Athlete succeeds underneath hijab

Athlete succeeds underneath hijab

Alyssa Piecko

Sophomore Mubinah Khaleel practices throwing the discus after school. Photo provided by Mubinah Khaleel
As soon as sophomore Mubinah Khaleel saw the discus hit the ground, she knew all the two-and-a-half-hour track practices had paid off. When the official called out Khaleel had thrown 100 feet and two inches, happiness overwhelmed both she and her coach. Khaleel had surpassed her personal goal.
“All the coaches and the players that were watching were really excited,” Khaleel said. “And that was like my goal for the year, to pass 100 feet.”
Track and field brings additional enjoyment into athletes’ lives when they pass personal ambitions or school records. They make a lot of friends, gain more athletic ability and have a good time playing their sport.
But Khaleel has an extra struggle to overcome that makes her experience a little less enjoyable: her Muslim culture requires her to wear a hijab and long sleeves at all times, even during track meets and practice.
Even though this way of dress can occasionally provide discomfort in certain weather conditions, Khaleel has decided she wants to fight through the heat and uphold her religious traditions. Being questioned about her reasons for wearing this clothing is normal for Khaleel. She just wants to inform people about why she is sticking with her religion and how important it is to her.
“A lot of people have asked me about it. They don’t have a problem with it; they were just asking me why I wear it, what religion I’m from and what the requirements [are],” Khaleel said. “It’s normal so I just like answering their questions so they can have a little knowledge about it.”
Taking these extra steps to participate in sports makes her an admirable person in her mosque. She inspires others while recieving  the support that her peers give her.
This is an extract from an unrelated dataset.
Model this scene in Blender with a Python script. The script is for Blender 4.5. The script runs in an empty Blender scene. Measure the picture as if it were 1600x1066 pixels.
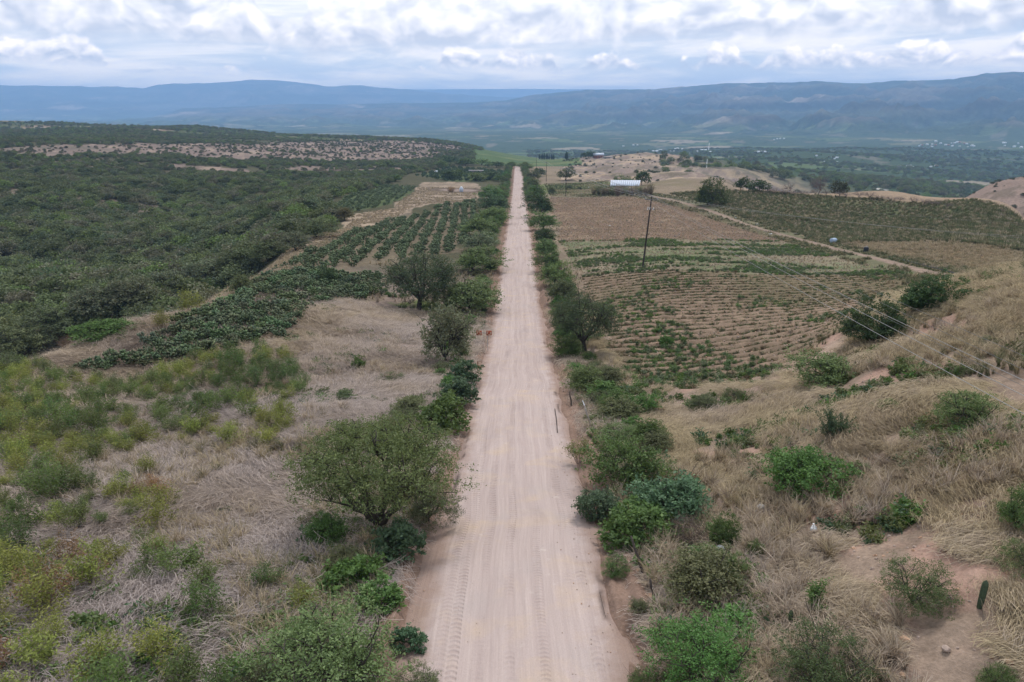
import bpy, math, random
import numpy as np
from mathutils import Vector, Matrix

sc = bpy.context.scene
R = math.radians
PI = math.pi

# ------------------------------------------------------------------ camera, sky, sun, exposure
CAMZ = 17.0
FPX = 1120.0
PITCH = math.atan2(533 - 172, FPX)
cam_d = bpy.data.cameras.new('camera')
cam_d.sensor_width = 36
cam_d.lens = 36 * FPX / 1600
cam_d.clip_start = 0.1
cam_d.clip_end = 90000
cam = bpy.data.objects.new('camera', cam_d)
cam.location = (0, 0, CAMZ)
cam.rotation_euler = (PI / 2 - PITCH, 0, 0)
sc.collection.objects.link(cam)
sc.camera = cam

SUN_EL, SUN_AZ = R(58), R(20)       # azimuth clockwise from +Y
sun_d = bpy.data.lights.new('sun', 'SUN')
sun_d.energy = 2.0
sun_d.angle = R(10)
sun_d.color = (1.0, 0.97, 0.93)
sun = bpy.data.objects.new('sun', sun_d)
sd = Vector((math.sin(SUN_AZ) * math.cos(SUN_EL), math.cos(SUN_AZ) * math.cos(SUN_EL), math.sin(SUN_EL)))
sun.rotation_euler = (-sd).to_track_quat('-Z', 'Y').to_euler()
sun.location = (0, 0, 60)
sc.collection.objects.link(sun)

sc.view_settings.view_transform = 'Standard'
sc.view_settings.look = 'None'
sc.view_settings.exposure = 0.36
sc.view_settings.gamma = 1.0
sc.view_settings.use_curve_mapping = False
sc.render.engine = 'CYCLES'
sc.cycles.max_bounces = 5
sc.cycles.diffuse_bounces = 3
sc.cycles.transmission_bounces = 3
sc.cycles.volume_bounces = 1
sc.cycles.transparent_max_bounces = 6
sc.cycles.use_denoising = True


class NT:
    """small helper to write node trees as expressions"""
    def __init__(self, nt):
        self.nt = nt
        nt.nodes.clear()

    def n(self, typ, **kw):
        nd = self.nt.nodes.new(typ)
        for k, v in kw.items():
            setattr(nd, k, v)
        return nd

    def plug(self, sock, v):
        if isinstance(v, bpy.types.NodeSocket):
            self.nt.links.new(v, sock)
        elif v is not None:
            sock.default_value = v

    def m(self, op, a, b=None, c=None, clamp=False):
        nd = self.n('ShaderNodeMath', operation=op, use_clamp=clamp)
        self.plug(nd.inputs[0], a)
        if b is not None: self.plug(nd.inputs[1], b)
        if c is not None: self.plug(nd.inputs[2], c)
        return nd.outputs[0]

    def mr(self, v, a, b, c=0.0, d=1.0, smooth=False):
        nd = self.n('ShaderNodeMapRange')
        nd.interpolation_type = 'SMOOTHSTEP' if smooth else 'LINEAR'
        self.plug(nd.inputs['Value'], v)
        nd.inputs['From Min'].default_value = a; nd.inputs['From Max'].default_value = b
        nd.inputs['To Min'].default_value = c; nd.inputs['To Max'].default_value = d
        return nd.outputs[0]

    def mix(self, f, a, b, blend='MIX'):
        nd = self.n('ShaderNodeMix', data_type='RGBA', blend_type=blend)
        nd.clamp_factor = True
        self.plug(nd.inputs[0], f)
        self.plug(nd.inputs[6], a)
        self.plug(nd.inputs[7], b)
        return nd.outputs[2]

    def noise(self, vec, scale, detail=4, rough=0.55, dist=0.0):
        nd = self.n('ShaderNodeTexNoise')
        if vec is not None: self.plug(nd.inputs['Vector'], vec)
        nd.inputs['Scale'].default_value = scale
        nd.inputs['Detail'].default_value = detail
        nd.inputs['Roughness'].default_value = rough
        nd.inputs['Distortion'].default_value = dist
        return nd.outputs[0]

    def xyz(self, v):
        nd = self.n('ShaderNodeSeparateXYZ'); self.plug(nd.inputs[0], v); return nd.outputs

    def vec(self, x, y, z=0.0):
        nd = self.n('ShaderNodeCombineXYZ')
        self.plug(nd.inputs[0], x); self.plug(nd.inputs[1], y); self.plug(nd.inputs[2], z)
        return nd.outputs[0]

    def rgb(self, c):
        return (c[0], c[1], c[2], 1.0)

    def bump(self, h, dist, strength=1.0):
        nd = self.n('ShaderNodeBump')
        nd.inputs['Strength'].default_value = strength
        nd.inputs['Distance'].default_value = dist
        self.plug(nd.inputs['Height'], h)
        return nd.outputs[0]


world = bpy.data.worlds.new('World')
sc.world = world
world.use_nodes = True
w = NT(world.node_tree)
tc = w.n('ShaderNodeTexCoord').outputs['Generated']
dx, dy, dz = w.xyz(tc)
el = w.m('MAXIMUM', dz, 0.0)
sky = w.n('ShaderNodeTexSky', sky_type='NISHITA')
sky.sun_disc = False
sky.sun_elevation = SUN_EL
sky.sun_rotation = SUN_AZ
sky.altitude = 1600
# flat layered cloud, projected on a plane overhead
inv = w.m('DIVIDE', 1.0, w.m('ADD', el, 0.055))
pl = w.vec(w.m('MULTIPLY', dx, inv), w.m('MULTIPLY', dy, inv))
n1 = w.noise(pl, 0.33, 9, 0.58, 0.3)
n2 = w.noise(pl, 1.3, 7, 0.6)
lay = w.m('ADD', w.m('MULTIPLY', n1, 0.7), w.m('MULTIPLY', n2, 0.3))
cover = w.mr(lay, 0.36, 0.50, 0.0, 1.0, True)
az = w.m('ARCTAN2', dx, dy)
elv = w.m('ARCSINE', el)
# darker and lighter veils inside the overcast
thick = w.mr(w.noise(w.vec(w.m('MULTIPLY', az, 2.2), w.m('MULTIPLY', elv, 16.0)), 1.8, 7, 0.6, 0.4), 0.38, 0.60, 0.0, 1.0, True)
veil = w.mix(thick, w.rgb((0.50, 0.61, 0.77)), w.rgb((0.95, 0.965, 0.98)))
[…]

Other members of the local Muslim community go above and beyond to cheer for Khaleel in her athletics. Khaleel feels supported by their presence at her meets.
“A lot of people from my religion don’t really do sports and so I just like doing the sports I do and that I can make a difference,” Khaleel said. “Showing them you can do it and you can push through all these struggles, even though you’re hot… show[s] people you’re a strong person and you don’t let anything break you down.”
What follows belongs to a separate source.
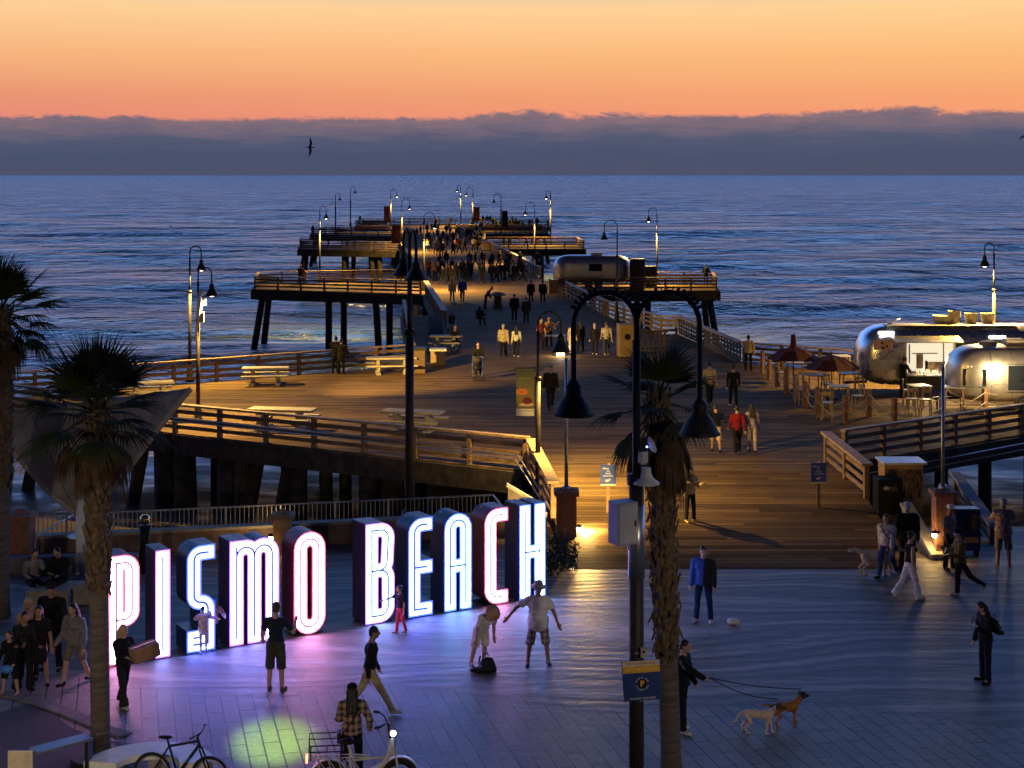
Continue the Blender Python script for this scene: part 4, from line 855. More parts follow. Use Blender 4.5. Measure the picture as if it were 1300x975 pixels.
li = bpy.data.lights.new('porch_light', 'POINT'); li.energy = 330; li.color = (1, .70, .34); li.shadow_soft_size = .1; lo = bpy.data.objects.new('porch_light', li); C.objects.link(lo); lo.parent = at2; lo.location = (k2(1269), yf2 - 1.15, kz(466) - .1)
mb = MB(); mb.box((k2(1240), yf2 - .35, .30), (1.3, .35, .07)); mb.build('step', mat('tan_step', (.48, .36, .18), .7), at2)
mb = MB(); mb.lathe([(.36, 0), (.36, .08), (.28, .16)], (k2(1266), 0, 2.6), 14); mb.build('roof_vent', CONC, at2)
mb = MB(); mb.box((k2(1300), 0, 2.72), (.8, .7, .26)); mb.build('air_conditioner', mat('tan_unit', (.46, .40, .28), .6), at2, bevel=.05)

# ================================================================ FURNITURE
def picnic(label, p, rz, L=1.9, s=1.0):
    t = thing('picnic_table', label, 'picnic table', p, rz, 'concrete picnic tables', s)
    mb = MB(); mb.box((0, 0, .74), (L, .80, .085)); mb.build('tabletop', CONC, t, bevel=.015)
    for sy in (-1, 1): mb = MB(); mb.box((0, sy * .74, .44), (L, .30, .075)); mb.build('seat', CONC, t, bevel=.012)
    for sx_ in (-1, 1):
        mb = MB(); q = sx_ * L * .27; mb.prism([(-.30, 0), (.30, 0), (.22, .30), (.26, .70), (-.26, .70), (-.22, .30)], -.08, .08); mb.v = [(q + z, x, yy) for x, yy, z in mb.v]; mb.box((q, 0, .33), (.14, 1.5, .12)); mb.box((q, 0, .05), (.2, 1.3, .10)); mb.build('pedestal', CONC, t)
    return t
picnic('concrete picnic table lit brightly near the back railing, left of the embracing couple', GD(337, 488), R(6), 2.1)
picnic('concrete picnic table by the right end of the back railing beside the tall pole', GD(497, 474), R(8), 2.4)
picnic('concrete picnic table where a seated person in black sits with a stroller behind', GD(566, 444), R(-4), 1.7)
picnic('concrete picnic table just inside the front railing, bright top seen over the rail', GD(358, 545), R(-10), 2.5)
picnic('concrete picnic table in half shadow near the right part of the front railing', GD(524, 548), R(-14), 2.3)
picnic('concrete picnic table half hidden by the near left palm crown', GD(190, 508), R(18), 2.0)
t = thing('litter_bin', 'square concrete bin with a pale lid on the sunlit-looking deck below the picnic table', 'bin', GD(556, 463), R(3)); t['label'] = 'square concrete bin with a pale lid standing alone on the lit deck'
mb = MB(); mb.box((0, 0, .36), (.74, .74, .72)); mb.build('bin_body', mat('tan_concrete', (.34, .24, .16), .85), t, bevel=.02); mb = MB(); mb.box((0, 0, .76), (.86, .86, .09)); mb.build('lid', mat('pale_lid', (.62, .58, .48), .6), t, bevel=.02)
t = thing('litter_bin', 'dark square bin at the right end of the picnic deck back railing', 'bin', GD(531, 473)); mb = MB(); mb.box((0, 0, .55), (.7, .7, 1.1)); mb.build('bin_body', mat('brown_bin', (.10, .065, .04), .8), t, bevel=.02); mb = MB(); mb.box((0, 0, 1.16), (.78, .78, .12)); mb.build('lid', BLACK, t)
t = thing('litter_bin', 'blue slant-topped bin beside the bright walkway railing', 'bin', (gx(554, 94), 94, 1.0)); mb = MB(); mb.prism([(-.5, 0), (.5, 0), (.5, .75), (-.5, 1.15)], -.45, .45); mb.v = [(z, x, yy) for x, yy, z in mb.v]; mb.build('bin_body', mat('blue_bin', (.03, .12, .36), .5), t, bevel=.02); mb = MB(); mb.box((0, -.46, .5), (.7, .02, .6)); mb.build('door', BLACK, t)
t = thing('litter_bin', 'mushroom-topped bin on the pier next to the stooping person', 'bin', GD(632, 391)); mb = MB(); mb.lathe([(.42, 0), (.36, .1), (.30, .3), (.28, .8), (.30, .86)], n=18); mb.build('bin_body', mat('brown_bin', (.10, .065, .04)), t, smooth=True); mb = MB(); mb.lathe([(.30, .86), (.58, .92), (.55, 1.0), (.3, 1.12), (.02, 1.16)], n=20); mb.build('lid', CONC, t, smooth=True)
for px, py, lb in ((617, 317, 'tan square bin at the foot of the bright right railing'), (584.5, 296, 'tan square bin far along the pier walkway'), (704, 372, 'tan square bin by the corner of the trailer bay')):
    t = thing('litter_bin', lb, 'bin', GD(px, py)); mb = MB(); mb.box((0, 0, .5), (.95, .95, 1.0)); mb.build('bin_body', mat('tan_bin', (.42, .30, .14), .7), t, bevel=.03); mb = MB(); mb.box((0, 0, 1.05), (1.02, 1.02, .1)); mb.build('lid', mat('tan_lid', (.5, .38, .2), .7), t)
# dining area
RUG = mat('canvas_red', (.075, .010, .009), .85, 0, .2, 3, .3, 20)
def umbrella(label, p, r, h, tilt=0):
    t = thing('patio_umbrella', label, 'umbrella', p, group='red patio umbrellas'); n = 8; mb = MB(); vs = [(0, 0, h)]; fs = []
    for k in range(n):
        a = 2 * math.pi * k / n; b_ = a + math.pi / n
        for rr_, zz in ((.5, .2), (1.0, .62)): vs.append((r * rr_ * math.cos(a), r * rr_ * math.sin(a), h - zz * r * .75)); vs.append((r * rr_ * .93 * math.cos(b_), r * rr_ * .93 * math.sin(b_), h - zz * r * .75 - .03))
    for k in range(n):
        e = 1 + k * 4; g = 1 + ((k + 1) % n) * 4; fs += [(0, e, e + 1), (0, e + 1, g), (e, e + 2, e + 3, e + 1), (e + 1, e + 3, g + 2, g)]
    mb.add(vs, fs); o = mb.build('canopy', RUG, t); s_ = o.modifiers.new('s', 'SOLIDIFY'); s_.thickness = .02
    mb = MB(); mb.tube([(0, 0, 0), (0, 0, h + .12)], .025, 8); mb.build('pole', BLACK, t); mb = MB(); mb.lathe([(.28, 0), (.26, .07), (.05, .12)], n=14); mb.build('stand', BLACK, t)
    if tilt: mb = MB(); mb.tube([(0, 0, h - .1), (0, 0, h + .5)], [.15, .09], 8); mb.build('folded_top', RUG, t)
    return t
umbrella('dark red patio umbrella with a folded second canopy rising from its top', GD(1007, 497), 1.15, 2.0, 1)
umbrella('wider dark red patio umbrella nearer the silver food trailer', GD(1056, 507), 1.2, 1.9)
TBL = mat('table_laminate', (.36, .34, .31), .5)
def bistro(label, p, rz, hgt=1.0):
    t = thing('bistro_table', label, 'table', p, rz, 'dining tables by the food trailers'); mb = MB(); mb.box((0, 0, hgt - .02), (.8, .8, .045)); mb.build('tabletop', TBL, t, bevel=.01)
    for a in (-1, 1):
        for c in (-1, 1): mb = MB(); mb.bar((a * .32, c * .32, hgt - .04), (a * .36, c * .36, 0), .045, .045); mb.build('leg', WOODL, t)
def chairx(label, p, rz, sh=.68):
    t = thing('bar_chair', label, 'chair', p, rz, 'timber chairs by the food trailers'); mb = MB(); mb.box((0, 0, sh), (.40, .40, .04)); mb.build('seat', TBL, t)
    for a in (-1, 1):
        for c in (-1, 1): mb = MB(); mb.bar((a * .16, c * .16, sh), (a * .21, c * .21, 0), .04, .04); mb.build('leg', WOODL, t)
    mb = MB(); mb.box((0, .2, sh + .36), (.40, .035, .16)); mb.bar((-.17, .2, sh), (-.17, .22, sh + .42), .035, .035); mb.bar((.17, .2, sh), (.17, .22, sh + .42), .035, .035); mb.build('backrest', WOODL, t)
tabs = [(1066, 521, 'bistro table nearest the rope fence post row'), (1078, 503, 'bistro table below the wider umbrella toward the trailer'), (1033, 505, 'bistro table under the front of the wider red umbrella'), (1009, 487, 'bistro table under the umbrella with folded top'), (1068, 478, 'pale bistro table by the sea railing behind the umbrellas'), (1167, 520, 'bistro table in front of the lit serving window'), (1210, 522, 'bistro table between the lit window and the flagpole')]
for i, (px, py, lb) in enumerate(tabs): bistro(lb, GD(px, py), R(8 * (i % 3) - 6))
for i, (px, py, rz, lb) in enumerate([(1050, 533, 160, 'bar chair nearest the walkway beside the front bistro table'), (1089, 524, -80, 'bar chair on the trailer side of the front bistro table'), (1052, 508, 70, 'bar chair left of the second bistro table'), (1091, 500, -95, 'bar chair close to the nose of the big trailer'), (1018, 512, 100, 'bar chair left of the table under the wider umbrella'), (1046, 495, 10, 'bar chair behind the table under the wider umbrella'), (992, 492, 90, 'bar chair left of the table under the folded-top umbrella'),
                                      (1158, 528, 180, 'left of two bar chairs on the near side of the serving-window table'), (1175, 529, 175, 'right of two bar chairs on the near side of the serving-window table'), (1153, 516, 80, 'bar chair left of the serving-window table')]): chairx(lb, GD(px, py), R(rz))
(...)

Being Muslim and participating in athletics also brings up more conflicts in scheduling than most students in school sports.
“Well, sometimes, like on Fridays, when we have a meet,” Khaleel said. “And I go to church on Friday evening so sometimes I can’t go because I have a meet.”
Comparing track and her mosque, Khaleel said she wouldn’t miss a track meet for weekly trips to the mosque. Although she supports her religion with her clothing choices, she doesn’t regret these priorities she’s put into action.
“I would go to the track meet because I can go like any Friday [to the mosque],” Khaleel said. “So basically, we have lectures each Friday and so usually my friends go so they can give me like a recap of what happened.”
As well as support from her family and friends in her decisions and optimism, her coaches have also encouraged and supported Khaleel this season. They allowed her to choose what she wanted to wear  for meets, informing officials about her religious beliefs so she is not penalized for her choice of clothing.
Alicia Hunt, Khaleel’s coach, thinks Khaleel is blessed for the skills she has in her sport and is proud of her achievements throughout the year, especially that she wears her type of dress.
“It would be really easy for a coach or an official to throw a fit about it or have some questions, but everybody is very respectful of her religious beliefs and I completely support it,” Hunt said. “Sometimes I don’t know how the heck she does it– it’s 90 degrees outside. But I’m really proud of her for representing her religion and still going out there and getting stuff done.”
Khaleel not only continues to set goals for herself but also is attempting to break a school record for shot put and discus. Khaleel is around five feet away from beating the discus record and is hopeful about breaking the record before she leaves RBHS in two years.
Even though at times, Khaleel may have to face a few challenges in dressing in the clothes she wears, she wants to stay faithful to her religion. Sometimes it is hard to do, but she bears the setbacks all for the sport she appreciates.
Track “has changed my life because I am able to prove to myself that I can still follow my religious obligations and achieve my goals in track at the same time,” Khaleel said. “I am able to go above and beyond what I can do.”